Hervé Marseille – La commission des finances du Sénat, sur ma proposition en qualité de rapporteur spécial de la mission“Administration générale et territoriale de l’État”, avait voté contre la dématérialisation de la propagande électorale pour les élections départementales, régionales et des assemblées de Guyane et de Martinique qui était prévue par le projet de loi de finances pour 2015. En effet, celle-ci risquait de provoquer des inégalités d’accès à l’information entre les citoyens, certains n’étant pas reliés à Internet ou ayant un accès difficile aux contenus disponibles en ligne. Par ailleurs, il paraissait peu judicieux de réaliser une telle réforme alors même que le mode de scrutin des élections départementales avait été profondément modifié et que les cantons avaient fait l’objet d’un redécoupage à travers la loi du 17 mai 2013.

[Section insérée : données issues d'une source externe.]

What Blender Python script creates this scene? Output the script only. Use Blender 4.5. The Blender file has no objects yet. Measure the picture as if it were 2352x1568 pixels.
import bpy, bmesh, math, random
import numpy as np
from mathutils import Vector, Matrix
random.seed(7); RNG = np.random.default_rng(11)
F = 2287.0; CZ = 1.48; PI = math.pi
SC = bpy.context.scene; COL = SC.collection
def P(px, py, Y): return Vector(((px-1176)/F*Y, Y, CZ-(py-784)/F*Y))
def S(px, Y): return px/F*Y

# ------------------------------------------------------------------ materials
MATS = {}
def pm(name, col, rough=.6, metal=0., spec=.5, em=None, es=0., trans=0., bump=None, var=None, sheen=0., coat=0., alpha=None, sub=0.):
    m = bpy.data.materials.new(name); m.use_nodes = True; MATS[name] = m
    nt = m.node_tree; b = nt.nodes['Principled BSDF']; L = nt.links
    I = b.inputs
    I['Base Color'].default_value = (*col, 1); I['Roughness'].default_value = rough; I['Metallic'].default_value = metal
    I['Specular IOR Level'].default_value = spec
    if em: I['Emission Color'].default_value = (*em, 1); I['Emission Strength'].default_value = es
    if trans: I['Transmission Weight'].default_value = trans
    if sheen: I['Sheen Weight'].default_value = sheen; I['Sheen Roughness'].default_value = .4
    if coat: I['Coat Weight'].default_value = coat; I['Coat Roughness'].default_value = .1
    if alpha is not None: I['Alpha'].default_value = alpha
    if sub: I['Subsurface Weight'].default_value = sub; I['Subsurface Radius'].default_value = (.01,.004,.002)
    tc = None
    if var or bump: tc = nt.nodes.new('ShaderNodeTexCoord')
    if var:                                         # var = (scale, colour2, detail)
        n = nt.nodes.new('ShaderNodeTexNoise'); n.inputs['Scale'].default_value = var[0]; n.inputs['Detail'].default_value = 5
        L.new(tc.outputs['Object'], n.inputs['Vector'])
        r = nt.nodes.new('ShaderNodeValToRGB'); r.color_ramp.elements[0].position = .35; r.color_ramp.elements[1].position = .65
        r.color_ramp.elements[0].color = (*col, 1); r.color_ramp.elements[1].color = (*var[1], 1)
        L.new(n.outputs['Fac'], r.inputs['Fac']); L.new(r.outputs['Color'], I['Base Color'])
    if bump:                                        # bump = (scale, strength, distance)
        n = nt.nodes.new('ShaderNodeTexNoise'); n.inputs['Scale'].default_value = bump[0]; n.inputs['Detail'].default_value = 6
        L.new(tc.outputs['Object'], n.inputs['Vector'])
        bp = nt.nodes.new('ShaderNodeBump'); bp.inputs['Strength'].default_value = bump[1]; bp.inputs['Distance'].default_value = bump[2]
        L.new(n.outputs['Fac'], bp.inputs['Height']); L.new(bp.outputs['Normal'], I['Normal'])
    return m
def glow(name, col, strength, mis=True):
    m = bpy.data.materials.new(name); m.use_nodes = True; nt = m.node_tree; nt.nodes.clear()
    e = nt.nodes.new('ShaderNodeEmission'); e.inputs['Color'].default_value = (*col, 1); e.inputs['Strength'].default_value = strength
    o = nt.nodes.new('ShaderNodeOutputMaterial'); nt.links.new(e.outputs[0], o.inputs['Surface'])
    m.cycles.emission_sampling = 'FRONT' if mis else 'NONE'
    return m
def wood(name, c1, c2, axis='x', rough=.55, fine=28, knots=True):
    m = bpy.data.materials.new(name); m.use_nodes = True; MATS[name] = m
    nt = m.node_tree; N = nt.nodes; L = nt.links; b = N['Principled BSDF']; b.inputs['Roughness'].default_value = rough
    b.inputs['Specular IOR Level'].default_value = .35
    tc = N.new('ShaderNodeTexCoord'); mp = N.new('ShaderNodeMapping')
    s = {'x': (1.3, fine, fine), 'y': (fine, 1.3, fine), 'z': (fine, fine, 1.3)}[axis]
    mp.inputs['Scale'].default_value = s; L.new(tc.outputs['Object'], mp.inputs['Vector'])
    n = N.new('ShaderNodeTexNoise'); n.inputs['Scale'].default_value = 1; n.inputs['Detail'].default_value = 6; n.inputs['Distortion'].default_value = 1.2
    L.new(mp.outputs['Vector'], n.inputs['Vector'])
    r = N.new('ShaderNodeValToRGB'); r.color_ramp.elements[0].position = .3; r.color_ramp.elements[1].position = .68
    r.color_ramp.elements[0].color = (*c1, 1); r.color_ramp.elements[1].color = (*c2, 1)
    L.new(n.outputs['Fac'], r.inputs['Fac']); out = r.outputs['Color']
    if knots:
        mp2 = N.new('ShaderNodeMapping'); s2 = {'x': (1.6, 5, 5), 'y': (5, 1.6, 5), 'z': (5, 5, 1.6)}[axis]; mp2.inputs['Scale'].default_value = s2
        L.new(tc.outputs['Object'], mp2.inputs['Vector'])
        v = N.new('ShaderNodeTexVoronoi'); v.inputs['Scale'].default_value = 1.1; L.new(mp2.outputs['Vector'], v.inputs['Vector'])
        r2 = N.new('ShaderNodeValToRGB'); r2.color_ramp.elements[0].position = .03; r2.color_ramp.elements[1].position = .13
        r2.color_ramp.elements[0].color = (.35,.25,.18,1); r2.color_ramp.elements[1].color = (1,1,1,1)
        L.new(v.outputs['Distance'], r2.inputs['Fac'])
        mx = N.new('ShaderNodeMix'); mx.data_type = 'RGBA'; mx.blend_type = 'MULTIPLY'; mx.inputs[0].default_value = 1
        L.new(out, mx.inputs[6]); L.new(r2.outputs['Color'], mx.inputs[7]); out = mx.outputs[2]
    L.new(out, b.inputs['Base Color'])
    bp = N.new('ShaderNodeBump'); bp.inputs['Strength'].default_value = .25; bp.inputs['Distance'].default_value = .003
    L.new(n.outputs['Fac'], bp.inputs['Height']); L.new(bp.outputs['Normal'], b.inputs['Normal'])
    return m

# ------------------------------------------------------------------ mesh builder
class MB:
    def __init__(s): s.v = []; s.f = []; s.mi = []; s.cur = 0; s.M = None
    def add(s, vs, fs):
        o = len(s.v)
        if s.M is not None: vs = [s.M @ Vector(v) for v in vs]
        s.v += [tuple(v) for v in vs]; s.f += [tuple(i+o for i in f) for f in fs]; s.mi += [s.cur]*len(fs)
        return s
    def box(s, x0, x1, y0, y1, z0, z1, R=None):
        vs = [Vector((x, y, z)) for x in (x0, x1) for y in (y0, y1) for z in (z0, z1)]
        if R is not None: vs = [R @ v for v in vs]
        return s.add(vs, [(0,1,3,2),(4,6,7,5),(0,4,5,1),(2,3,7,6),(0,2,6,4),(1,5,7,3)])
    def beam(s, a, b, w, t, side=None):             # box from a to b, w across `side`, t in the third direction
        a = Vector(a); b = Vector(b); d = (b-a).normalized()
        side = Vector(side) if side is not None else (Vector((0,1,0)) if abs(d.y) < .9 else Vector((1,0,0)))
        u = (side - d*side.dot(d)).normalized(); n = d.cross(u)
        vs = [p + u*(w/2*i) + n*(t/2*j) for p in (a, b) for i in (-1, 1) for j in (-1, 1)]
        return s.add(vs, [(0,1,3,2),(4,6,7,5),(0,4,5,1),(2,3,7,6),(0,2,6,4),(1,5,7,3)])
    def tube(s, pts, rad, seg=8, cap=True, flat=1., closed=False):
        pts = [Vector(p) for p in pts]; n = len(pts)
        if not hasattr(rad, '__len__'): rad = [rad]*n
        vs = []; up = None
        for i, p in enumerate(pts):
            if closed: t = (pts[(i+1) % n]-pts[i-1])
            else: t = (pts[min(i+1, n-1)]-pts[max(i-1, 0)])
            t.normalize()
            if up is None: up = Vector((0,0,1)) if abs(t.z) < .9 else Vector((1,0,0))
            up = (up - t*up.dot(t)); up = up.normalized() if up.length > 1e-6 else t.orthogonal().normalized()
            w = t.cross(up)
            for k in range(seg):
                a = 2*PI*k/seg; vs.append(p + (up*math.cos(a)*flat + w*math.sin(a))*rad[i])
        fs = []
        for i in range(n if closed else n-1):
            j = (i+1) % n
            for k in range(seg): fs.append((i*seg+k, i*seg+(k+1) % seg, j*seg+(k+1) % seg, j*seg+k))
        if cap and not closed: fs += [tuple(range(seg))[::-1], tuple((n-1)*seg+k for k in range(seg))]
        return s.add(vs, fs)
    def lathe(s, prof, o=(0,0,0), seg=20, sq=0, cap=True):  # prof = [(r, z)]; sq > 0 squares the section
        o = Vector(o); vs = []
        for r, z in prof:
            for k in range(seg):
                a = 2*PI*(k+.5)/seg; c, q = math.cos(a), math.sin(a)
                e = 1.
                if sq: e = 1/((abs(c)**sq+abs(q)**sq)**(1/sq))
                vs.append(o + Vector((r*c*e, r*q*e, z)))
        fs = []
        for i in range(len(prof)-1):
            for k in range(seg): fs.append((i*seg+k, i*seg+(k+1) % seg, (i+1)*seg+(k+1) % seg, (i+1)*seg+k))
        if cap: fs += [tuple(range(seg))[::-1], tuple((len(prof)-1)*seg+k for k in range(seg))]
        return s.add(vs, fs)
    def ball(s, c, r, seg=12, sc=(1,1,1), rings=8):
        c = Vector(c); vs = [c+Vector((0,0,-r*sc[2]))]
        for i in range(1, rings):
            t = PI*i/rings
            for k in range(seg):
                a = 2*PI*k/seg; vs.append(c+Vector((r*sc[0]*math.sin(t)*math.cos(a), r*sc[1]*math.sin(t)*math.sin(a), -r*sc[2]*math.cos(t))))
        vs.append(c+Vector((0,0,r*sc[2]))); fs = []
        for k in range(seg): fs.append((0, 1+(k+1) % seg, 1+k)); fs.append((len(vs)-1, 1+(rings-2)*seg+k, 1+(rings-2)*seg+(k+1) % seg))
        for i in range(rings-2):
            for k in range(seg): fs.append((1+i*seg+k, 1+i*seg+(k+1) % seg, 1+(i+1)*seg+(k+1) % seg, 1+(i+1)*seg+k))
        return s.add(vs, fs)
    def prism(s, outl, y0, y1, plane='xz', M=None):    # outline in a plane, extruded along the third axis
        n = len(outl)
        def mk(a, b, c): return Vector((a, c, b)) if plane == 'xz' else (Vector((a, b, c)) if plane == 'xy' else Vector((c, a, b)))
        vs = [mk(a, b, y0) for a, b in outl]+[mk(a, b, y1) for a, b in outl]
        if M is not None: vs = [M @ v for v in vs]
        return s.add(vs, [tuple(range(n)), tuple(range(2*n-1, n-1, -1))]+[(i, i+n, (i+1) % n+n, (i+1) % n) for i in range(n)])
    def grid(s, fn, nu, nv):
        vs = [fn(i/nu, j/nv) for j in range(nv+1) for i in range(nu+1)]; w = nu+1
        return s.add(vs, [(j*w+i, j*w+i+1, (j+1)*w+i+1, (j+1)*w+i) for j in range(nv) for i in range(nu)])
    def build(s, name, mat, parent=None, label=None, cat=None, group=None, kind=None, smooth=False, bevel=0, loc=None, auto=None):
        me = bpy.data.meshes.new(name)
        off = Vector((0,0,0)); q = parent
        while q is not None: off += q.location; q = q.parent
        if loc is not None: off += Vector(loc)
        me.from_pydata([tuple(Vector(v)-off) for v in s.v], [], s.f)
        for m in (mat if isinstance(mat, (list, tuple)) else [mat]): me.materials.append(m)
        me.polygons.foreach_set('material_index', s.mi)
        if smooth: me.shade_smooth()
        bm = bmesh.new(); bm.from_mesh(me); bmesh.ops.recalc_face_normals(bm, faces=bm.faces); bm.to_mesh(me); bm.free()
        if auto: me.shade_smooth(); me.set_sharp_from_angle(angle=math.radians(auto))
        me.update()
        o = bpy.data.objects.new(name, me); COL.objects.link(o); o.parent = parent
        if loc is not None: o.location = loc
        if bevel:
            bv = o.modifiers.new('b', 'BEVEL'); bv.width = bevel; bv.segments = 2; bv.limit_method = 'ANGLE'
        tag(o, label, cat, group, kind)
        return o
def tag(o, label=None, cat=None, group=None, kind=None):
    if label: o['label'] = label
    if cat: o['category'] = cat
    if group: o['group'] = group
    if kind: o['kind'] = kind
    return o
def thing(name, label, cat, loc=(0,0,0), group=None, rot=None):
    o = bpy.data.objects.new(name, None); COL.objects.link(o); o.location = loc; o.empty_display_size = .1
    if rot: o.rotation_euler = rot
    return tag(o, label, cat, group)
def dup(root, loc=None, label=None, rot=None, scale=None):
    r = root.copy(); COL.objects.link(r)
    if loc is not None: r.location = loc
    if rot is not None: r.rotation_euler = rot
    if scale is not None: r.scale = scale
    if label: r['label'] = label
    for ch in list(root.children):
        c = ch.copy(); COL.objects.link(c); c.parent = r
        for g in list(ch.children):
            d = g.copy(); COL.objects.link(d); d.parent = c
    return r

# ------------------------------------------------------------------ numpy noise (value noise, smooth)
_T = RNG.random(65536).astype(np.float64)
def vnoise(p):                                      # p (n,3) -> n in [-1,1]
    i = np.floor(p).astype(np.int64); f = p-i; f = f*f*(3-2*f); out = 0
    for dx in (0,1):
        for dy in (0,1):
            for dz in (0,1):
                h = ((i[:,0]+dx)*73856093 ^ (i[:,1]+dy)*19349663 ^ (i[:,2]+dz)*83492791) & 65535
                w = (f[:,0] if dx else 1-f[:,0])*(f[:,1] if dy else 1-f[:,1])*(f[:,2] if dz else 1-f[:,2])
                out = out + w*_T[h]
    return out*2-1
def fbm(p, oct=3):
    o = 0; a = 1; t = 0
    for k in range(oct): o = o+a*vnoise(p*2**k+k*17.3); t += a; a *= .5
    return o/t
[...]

Dans le cadre de ce rapport, je propose d’expérimenter la dématérialisation de la propagande à l’occasion de la prochaine élection présidentielle. La forte couverture médiatique lors de cette élection assure aux candidats une publicité suffisante et par conséquent une large diffusion de leurs idées et de leurs programmes politiques auprès des électeurs. Par ailleurs, le nombre limité de candidatures lors de ces élections garantirait un accès aisé aux professions de foi des candidats sur Internet. Notons enfin que celle-ci nécessiterait de prévoir des moyens d’information pour les électeurs, et en particulier la conduite d’une campagne d’information ambitieuse sur ces nouvelles modalités de consultation de la propagande électorale ainsi qu’une mise à disposition d’exemplaires papier de propagande électorale dans les préfectures, les sous-préfectures et les mairies.
Je reste en revanche attaché à l’envoi papier de la propagande électorale pour les élections locales, puisque les candidats sont moins médiatisés.
Concernant la carte d’électeur, plusieurs de mes collègues s’opposent à sa suppression considérant qu’elle est un symbole de la citoyenneté. Pour autant, sa seule utilité réside dans le fait qu’elle précise à son détenteur l’adresse de son bureau de vote.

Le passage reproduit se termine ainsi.